The economic migrant charge is put forward because it delegitimises the right of people to economic security. Part of the persecution that most ethnic minorities face is the seizure of property, the moving of people off their lands, the creation of laws that allow one ethnic or religious group access to economic benefits that are denied to another group.

We need to be giving consideration to this reality as we think of ways to challenge the rhetoric.

There’s an interesting thing emerging around these issues: rhetoric that privileges certain kinds of freedom. Freedom of the market, that’s a good thing. My right to be a bigot, my right to be a racist – my right to that certain kind of free speech is paramount.

The same organisations and individuals that champion such freedoms also think it legitimate to detain people without charge or trial – a violation of habeas corpus that got through our parliament with barely a whimper. Detention without charge or trial – let’s not forget that is what we are talking about. Every single asylum seeker I have ever met or spoken to was under absolutely no illusion about that. They could not see and I could not see anything that they had done that causes harm to anyone else.

The harm that is done is done by the Australian government: harm to fundamental legal principles. This isn’t just to remind asylum seekers that their rights are something granted on a whim by the state, but also to remind each and every citizen that this is a power that the contemporary capitalist state reserves.

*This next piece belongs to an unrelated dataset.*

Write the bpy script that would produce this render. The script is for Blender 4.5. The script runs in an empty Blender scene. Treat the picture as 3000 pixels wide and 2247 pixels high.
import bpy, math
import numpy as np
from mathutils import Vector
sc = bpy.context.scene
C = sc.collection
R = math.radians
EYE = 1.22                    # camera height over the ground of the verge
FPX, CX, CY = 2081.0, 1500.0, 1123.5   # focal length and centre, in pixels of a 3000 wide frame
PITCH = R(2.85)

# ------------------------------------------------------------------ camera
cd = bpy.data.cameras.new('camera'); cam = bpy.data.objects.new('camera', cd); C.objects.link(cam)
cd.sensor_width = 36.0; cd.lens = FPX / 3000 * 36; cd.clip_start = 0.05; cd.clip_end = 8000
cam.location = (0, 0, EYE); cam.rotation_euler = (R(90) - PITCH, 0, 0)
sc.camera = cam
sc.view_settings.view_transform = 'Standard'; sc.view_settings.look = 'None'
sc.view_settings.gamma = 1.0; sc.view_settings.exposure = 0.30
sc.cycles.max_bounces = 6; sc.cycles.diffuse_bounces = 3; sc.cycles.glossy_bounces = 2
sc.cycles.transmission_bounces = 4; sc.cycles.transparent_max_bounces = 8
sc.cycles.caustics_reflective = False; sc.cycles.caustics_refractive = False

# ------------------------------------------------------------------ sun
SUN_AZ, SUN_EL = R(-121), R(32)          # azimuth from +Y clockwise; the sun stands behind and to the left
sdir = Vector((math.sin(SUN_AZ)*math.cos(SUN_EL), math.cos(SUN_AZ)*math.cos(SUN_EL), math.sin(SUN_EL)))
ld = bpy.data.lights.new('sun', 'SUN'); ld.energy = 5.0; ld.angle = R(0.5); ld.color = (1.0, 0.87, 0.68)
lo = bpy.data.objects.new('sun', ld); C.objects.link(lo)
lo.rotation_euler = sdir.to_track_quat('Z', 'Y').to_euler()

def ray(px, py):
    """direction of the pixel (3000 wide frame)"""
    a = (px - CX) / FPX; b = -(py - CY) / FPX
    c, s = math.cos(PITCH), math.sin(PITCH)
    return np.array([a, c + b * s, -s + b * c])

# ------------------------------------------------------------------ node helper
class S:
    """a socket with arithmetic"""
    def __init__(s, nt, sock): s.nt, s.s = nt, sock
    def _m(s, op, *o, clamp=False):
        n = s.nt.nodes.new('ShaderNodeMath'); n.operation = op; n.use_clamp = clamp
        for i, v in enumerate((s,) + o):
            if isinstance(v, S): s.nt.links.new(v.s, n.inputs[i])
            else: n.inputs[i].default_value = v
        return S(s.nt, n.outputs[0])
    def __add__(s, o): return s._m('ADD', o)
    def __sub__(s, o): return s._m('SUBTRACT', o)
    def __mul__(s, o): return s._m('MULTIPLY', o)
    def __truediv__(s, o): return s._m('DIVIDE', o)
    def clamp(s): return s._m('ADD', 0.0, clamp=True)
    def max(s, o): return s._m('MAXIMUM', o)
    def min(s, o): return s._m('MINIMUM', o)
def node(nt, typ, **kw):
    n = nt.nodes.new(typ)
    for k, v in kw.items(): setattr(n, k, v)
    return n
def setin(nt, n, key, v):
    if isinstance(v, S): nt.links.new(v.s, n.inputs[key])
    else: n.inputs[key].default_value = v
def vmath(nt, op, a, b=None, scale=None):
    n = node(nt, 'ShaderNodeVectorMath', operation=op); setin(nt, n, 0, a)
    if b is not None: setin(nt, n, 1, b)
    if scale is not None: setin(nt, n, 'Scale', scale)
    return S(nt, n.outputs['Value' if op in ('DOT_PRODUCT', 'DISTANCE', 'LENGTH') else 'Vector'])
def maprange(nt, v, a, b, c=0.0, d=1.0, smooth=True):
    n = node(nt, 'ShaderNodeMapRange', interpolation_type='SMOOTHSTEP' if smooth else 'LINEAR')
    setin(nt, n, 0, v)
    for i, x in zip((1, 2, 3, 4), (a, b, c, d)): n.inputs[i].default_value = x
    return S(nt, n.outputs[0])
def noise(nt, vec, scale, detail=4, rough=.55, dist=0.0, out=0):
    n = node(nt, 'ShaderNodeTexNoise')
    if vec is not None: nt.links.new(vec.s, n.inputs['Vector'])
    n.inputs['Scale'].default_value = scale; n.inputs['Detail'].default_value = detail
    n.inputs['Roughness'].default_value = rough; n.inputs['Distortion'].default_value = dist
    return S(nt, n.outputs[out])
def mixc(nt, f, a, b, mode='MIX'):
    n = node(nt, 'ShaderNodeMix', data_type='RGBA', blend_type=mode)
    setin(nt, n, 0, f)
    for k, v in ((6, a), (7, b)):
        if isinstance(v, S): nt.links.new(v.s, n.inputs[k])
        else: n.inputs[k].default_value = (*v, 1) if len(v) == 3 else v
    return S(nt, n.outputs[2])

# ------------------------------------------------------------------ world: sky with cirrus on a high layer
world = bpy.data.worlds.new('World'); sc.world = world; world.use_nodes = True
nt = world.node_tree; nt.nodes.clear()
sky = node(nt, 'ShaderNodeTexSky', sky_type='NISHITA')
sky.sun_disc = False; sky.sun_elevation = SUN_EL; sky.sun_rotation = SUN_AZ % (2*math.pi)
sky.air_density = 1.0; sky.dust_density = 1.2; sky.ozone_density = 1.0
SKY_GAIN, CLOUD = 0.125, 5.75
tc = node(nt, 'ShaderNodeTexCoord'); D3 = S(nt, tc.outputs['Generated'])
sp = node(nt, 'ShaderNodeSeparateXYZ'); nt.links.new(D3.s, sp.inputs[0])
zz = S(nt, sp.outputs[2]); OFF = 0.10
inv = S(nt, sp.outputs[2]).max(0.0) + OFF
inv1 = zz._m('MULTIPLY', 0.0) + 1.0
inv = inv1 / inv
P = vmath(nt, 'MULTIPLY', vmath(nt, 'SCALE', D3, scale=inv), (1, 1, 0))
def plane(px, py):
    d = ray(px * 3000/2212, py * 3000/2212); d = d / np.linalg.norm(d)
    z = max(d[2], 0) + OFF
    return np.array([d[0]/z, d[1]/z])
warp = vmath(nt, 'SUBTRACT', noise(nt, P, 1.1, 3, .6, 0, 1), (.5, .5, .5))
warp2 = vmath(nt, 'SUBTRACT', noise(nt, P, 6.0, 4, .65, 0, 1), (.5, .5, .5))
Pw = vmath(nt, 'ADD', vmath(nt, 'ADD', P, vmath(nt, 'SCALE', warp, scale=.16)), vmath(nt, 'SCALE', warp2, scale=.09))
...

It is a power that could be applied to each and every one of us, because that mechanism of control has already been ceded. Most capitalist governments now have categories of persons who live and exist outside the rule of law, and who have no legal rights within those states. In Australia it is Aboriginal people who don’t hold the same rights that the rest of us do – rights to their stolen wages etc. – and asylum seekers.

What I would hope that we as activists don’t forget is the daily resistance that does occur. So I want to tell you a story of the most profound courage I have ever had the privilege of witnessing.

I get to associate on a daily basis with people who remind me of the critical importance to humanity, to human psychology, of the concepts of freedom and justice. Because every asylum seeker who leaves their country and gets on a boat knows they are taking a risk. They are prepared to risk everything for freedom, everything for justice. No one knows more profoundly than an asylum seeker what those concepts mean.

On the night of 15 February, I was scrolling through Facebook and saw a message. What this person had written was very simple, along the lines of “We need help – can someone give me the phone number for the BBC?” I privately messaged them, asked them where they were, gave them the BBC number and numbers for the ABC and several journalists. Over the next 48 hours we exchanged messages several times.

The Refugee Rights Action Network had its regular weekly meeting on 17 February. I was sitting there in the meeting with Facebook open in my phone. My friend was sending me messages, because it would seem I was the only person in Australia who had replied to his plea for help.

Over the course of the next four hours he kept going outside, looking at what was going on, and coming back inside to the computer room, to give me a blow-by-blow real time account of what he saw.

And let’s be humbled for a minute. What this man witnessed was murder.

He knew full well the risk he took by staying in that room while the violence was going on around him. He could have up and left the minute he knew there was an incursion into the camp. He chose to stay in that room and make sure that the outside world knew what was going on. He did that over a period of almost four hours.

I got up the next morning and had the terrible experience of watching our immigration minister front up in front of an incompetent and craven media and tell a bald-faced, craven and disgusting lie to the Australian people – a lie that he maintained for over a week.

Were it not for the brave people inside Manus Island detention centre, and a tragically few number of staff that leaked the truth, we would not know. Our resistance needs to start matching the resistance and the bravery of the people inside the detention centres. We need to move this campaign to the next level of action.

The churches have moved into some of the space that previously a lot of activists like myself were trying to fill. We need to move into a more militant space. We need to be doing more direct action. We need to be listening more closely to what people who have been through the refugee experience and who have taken the risks that they have taken are saying. We need to match that, reflect that and echo that.